Entries taken from a collection
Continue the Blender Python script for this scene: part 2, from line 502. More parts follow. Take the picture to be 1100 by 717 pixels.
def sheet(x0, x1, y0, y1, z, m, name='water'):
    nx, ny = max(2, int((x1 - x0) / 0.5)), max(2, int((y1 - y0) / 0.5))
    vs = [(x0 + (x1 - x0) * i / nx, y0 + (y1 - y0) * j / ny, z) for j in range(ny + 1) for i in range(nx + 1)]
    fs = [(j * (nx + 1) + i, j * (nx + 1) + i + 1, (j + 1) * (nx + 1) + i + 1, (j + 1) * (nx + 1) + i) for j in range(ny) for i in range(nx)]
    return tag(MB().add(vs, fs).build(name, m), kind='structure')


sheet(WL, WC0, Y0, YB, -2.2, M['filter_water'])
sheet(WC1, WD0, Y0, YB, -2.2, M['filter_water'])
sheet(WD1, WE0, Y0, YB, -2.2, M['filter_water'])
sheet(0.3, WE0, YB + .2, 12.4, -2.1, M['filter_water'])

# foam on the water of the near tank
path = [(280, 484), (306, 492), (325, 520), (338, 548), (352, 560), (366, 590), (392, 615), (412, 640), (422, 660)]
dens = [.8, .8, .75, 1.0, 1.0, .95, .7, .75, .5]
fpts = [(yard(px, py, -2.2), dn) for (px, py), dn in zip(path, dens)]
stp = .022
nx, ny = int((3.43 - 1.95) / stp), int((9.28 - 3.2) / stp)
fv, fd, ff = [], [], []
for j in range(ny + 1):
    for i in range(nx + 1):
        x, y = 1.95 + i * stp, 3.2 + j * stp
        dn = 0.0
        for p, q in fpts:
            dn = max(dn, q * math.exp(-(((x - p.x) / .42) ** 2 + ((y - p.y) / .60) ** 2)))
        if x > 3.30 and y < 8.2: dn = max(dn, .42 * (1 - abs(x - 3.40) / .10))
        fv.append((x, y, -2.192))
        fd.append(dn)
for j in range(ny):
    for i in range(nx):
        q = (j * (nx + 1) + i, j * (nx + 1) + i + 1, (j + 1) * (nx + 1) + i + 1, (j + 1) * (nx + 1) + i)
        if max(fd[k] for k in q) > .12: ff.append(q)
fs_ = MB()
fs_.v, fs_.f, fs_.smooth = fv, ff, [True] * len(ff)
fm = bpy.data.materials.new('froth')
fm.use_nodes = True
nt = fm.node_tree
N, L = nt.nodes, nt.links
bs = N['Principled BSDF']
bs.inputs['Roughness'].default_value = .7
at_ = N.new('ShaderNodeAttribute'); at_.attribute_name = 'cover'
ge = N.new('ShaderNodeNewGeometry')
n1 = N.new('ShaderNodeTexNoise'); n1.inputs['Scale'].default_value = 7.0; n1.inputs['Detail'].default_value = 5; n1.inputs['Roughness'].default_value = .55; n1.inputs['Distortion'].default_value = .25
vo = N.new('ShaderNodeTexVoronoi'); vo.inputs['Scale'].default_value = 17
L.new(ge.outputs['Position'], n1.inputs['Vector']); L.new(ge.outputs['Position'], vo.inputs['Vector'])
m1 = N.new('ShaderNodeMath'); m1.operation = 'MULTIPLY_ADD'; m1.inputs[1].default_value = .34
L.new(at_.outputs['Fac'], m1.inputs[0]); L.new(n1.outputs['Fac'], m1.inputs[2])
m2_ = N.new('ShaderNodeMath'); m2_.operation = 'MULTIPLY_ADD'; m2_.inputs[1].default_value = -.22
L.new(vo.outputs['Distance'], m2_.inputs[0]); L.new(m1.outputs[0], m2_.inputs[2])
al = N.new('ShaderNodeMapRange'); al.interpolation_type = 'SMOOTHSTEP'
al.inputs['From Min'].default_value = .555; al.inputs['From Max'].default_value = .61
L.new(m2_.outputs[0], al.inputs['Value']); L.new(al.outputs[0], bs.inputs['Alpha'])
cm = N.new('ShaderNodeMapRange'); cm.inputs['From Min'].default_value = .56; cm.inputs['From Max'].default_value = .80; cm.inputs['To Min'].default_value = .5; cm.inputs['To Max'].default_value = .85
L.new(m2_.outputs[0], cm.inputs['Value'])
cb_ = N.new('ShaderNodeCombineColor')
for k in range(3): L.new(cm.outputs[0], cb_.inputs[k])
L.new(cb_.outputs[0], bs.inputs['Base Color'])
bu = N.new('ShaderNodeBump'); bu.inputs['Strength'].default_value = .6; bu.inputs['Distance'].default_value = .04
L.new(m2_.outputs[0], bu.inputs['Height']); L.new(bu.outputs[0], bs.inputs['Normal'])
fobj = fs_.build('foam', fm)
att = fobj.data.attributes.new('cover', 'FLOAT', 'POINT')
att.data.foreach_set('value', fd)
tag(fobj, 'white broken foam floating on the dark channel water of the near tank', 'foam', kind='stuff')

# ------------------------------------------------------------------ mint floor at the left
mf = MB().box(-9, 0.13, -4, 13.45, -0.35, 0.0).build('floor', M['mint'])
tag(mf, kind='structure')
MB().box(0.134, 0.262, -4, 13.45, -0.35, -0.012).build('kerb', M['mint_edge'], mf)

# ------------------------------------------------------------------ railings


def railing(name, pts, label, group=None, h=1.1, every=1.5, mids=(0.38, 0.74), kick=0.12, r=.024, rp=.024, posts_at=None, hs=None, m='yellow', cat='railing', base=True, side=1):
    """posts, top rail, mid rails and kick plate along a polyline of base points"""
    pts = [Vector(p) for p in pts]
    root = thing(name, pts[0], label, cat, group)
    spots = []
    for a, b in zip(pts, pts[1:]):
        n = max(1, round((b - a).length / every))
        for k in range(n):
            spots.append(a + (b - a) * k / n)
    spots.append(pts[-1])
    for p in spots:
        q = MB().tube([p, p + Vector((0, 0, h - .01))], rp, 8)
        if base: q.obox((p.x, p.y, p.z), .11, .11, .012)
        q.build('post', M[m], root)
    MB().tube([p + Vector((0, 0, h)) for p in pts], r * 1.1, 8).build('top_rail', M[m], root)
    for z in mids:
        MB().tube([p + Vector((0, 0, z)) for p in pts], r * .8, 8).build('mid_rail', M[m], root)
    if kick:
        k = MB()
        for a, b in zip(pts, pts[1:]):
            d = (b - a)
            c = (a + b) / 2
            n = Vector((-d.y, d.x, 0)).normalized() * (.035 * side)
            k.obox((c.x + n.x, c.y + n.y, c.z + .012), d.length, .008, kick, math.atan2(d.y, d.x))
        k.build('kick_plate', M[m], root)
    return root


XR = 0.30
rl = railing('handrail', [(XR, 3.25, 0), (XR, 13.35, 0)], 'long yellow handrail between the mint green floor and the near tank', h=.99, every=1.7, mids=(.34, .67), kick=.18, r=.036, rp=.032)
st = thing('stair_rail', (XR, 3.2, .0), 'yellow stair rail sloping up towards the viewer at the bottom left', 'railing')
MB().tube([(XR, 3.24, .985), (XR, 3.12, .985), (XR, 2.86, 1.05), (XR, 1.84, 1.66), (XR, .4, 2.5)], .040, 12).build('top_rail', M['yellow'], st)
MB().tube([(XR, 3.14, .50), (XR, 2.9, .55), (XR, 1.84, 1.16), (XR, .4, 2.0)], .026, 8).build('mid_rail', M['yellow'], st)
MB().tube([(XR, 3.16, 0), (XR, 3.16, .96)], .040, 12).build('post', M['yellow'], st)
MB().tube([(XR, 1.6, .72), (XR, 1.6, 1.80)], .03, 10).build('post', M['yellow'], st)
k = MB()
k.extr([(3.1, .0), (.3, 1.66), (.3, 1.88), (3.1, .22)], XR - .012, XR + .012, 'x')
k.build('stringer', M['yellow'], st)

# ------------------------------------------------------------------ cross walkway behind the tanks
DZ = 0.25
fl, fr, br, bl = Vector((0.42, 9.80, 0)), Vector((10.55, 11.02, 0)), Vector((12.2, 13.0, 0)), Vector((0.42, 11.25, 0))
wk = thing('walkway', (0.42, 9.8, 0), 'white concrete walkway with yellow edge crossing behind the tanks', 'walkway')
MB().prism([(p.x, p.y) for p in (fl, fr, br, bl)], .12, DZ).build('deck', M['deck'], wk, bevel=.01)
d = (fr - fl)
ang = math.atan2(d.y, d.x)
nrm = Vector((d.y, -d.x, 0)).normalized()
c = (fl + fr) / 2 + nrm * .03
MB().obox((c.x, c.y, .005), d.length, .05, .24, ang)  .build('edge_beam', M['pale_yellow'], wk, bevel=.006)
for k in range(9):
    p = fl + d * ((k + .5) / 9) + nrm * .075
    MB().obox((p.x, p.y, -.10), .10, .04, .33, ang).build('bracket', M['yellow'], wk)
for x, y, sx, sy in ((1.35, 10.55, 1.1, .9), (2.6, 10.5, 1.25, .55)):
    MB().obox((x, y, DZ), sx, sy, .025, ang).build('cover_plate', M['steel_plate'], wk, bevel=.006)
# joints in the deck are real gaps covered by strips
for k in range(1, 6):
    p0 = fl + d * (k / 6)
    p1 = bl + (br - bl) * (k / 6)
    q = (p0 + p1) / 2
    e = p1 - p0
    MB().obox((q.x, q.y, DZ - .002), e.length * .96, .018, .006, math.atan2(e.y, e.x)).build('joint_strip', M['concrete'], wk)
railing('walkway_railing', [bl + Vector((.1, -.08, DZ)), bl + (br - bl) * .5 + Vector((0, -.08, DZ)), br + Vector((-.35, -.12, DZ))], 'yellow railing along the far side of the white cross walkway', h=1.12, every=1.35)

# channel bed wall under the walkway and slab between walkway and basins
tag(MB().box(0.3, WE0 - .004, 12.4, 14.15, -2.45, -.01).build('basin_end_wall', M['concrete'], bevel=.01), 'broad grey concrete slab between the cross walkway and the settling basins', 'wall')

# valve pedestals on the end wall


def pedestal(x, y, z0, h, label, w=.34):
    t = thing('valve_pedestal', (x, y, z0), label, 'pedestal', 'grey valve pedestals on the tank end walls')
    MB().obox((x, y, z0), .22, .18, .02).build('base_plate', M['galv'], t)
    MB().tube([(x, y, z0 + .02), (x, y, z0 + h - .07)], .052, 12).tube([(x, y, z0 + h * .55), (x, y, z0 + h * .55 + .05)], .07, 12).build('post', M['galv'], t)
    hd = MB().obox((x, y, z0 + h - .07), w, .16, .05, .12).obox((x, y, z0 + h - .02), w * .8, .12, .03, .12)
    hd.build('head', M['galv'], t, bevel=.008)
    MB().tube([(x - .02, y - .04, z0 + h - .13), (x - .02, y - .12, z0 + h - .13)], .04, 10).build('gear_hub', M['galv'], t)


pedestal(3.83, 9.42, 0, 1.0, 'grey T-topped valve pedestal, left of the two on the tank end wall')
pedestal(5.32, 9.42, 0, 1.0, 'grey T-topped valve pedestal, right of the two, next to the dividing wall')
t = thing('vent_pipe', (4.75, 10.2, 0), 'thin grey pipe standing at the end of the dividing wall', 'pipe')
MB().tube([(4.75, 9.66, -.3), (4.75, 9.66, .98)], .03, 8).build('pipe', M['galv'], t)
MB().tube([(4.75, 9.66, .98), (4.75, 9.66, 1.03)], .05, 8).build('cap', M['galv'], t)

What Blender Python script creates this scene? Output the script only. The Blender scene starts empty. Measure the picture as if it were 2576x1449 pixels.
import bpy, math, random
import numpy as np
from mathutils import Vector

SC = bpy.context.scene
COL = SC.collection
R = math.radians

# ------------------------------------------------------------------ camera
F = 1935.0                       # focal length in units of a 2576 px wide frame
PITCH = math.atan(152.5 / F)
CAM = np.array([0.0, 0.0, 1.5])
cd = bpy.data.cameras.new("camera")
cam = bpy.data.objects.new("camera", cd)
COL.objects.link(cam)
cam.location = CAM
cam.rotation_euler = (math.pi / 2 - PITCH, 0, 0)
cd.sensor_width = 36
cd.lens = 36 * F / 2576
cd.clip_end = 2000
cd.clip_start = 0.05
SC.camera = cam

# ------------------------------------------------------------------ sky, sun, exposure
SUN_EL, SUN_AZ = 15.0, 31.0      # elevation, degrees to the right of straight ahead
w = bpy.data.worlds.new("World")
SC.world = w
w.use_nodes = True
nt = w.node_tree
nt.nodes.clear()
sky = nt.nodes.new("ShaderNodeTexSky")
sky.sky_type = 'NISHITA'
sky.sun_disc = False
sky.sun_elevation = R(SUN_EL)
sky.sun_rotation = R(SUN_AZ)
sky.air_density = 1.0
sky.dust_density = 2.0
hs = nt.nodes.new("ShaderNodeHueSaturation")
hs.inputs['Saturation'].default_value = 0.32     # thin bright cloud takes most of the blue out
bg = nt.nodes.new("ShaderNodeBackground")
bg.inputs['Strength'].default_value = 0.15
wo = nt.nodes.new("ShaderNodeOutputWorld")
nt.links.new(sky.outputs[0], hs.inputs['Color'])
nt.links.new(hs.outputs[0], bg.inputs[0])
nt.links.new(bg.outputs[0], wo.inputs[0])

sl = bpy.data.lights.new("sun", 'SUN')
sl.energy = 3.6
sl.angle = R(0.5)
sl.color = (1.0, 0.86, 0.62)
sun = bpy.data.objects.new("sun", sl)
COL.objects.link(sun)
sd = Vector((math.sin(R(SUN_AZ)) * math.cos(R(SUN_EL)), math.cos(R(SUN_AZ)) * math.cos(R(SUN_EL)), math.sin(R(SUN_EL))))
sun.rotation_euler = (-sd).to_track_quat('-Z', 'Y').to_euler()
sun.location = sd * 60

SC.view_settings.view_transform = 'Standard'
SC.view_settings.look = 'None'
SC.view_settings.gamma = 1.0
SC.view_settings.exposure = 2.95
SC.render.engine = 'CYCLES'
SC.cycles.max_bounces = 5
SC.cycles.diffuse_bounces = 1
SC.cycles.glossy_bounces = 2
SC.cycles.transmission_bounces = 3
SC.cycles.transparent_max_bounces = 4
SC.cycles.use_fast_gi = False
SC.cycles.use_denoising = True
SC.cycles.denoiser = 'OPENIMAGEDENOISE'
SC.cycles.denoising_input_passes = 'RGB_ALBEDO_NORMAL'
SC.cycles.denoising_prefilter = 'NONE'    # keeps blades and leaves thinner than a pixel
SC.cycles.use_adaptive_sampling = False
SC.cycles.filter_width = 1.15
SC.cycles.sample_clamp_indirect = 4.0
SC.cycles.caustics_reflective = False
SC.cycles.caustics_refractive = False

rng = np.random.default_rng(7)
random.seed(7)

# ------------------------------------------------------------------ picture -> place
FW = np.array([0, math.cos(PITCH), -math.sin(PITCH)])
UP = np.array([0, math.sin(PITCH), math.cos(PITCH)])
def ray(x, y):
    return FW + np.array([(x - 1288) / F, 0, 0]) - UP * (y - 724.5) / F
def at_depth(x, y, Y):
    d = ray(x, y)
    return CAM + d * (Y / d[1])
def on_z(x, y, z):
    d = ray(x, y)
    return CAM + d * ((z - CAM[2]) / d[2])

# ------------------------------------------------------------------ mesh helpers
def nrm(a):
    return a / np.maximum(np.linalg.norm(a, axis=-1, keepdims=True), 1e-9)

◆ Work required
Extract only the lines from the line with "What Blender Python" through the line with "from mathutils import Vector", keeping both end lines exactly as they are.

◆ Result of this exercise
What Blender Python script creates this scene? Output the script only. The Blender scene starts empty. Measure the picture as if it were 2576x1449 pixels.
import bpy, math, random
import numpy as np
from mathutils import Vector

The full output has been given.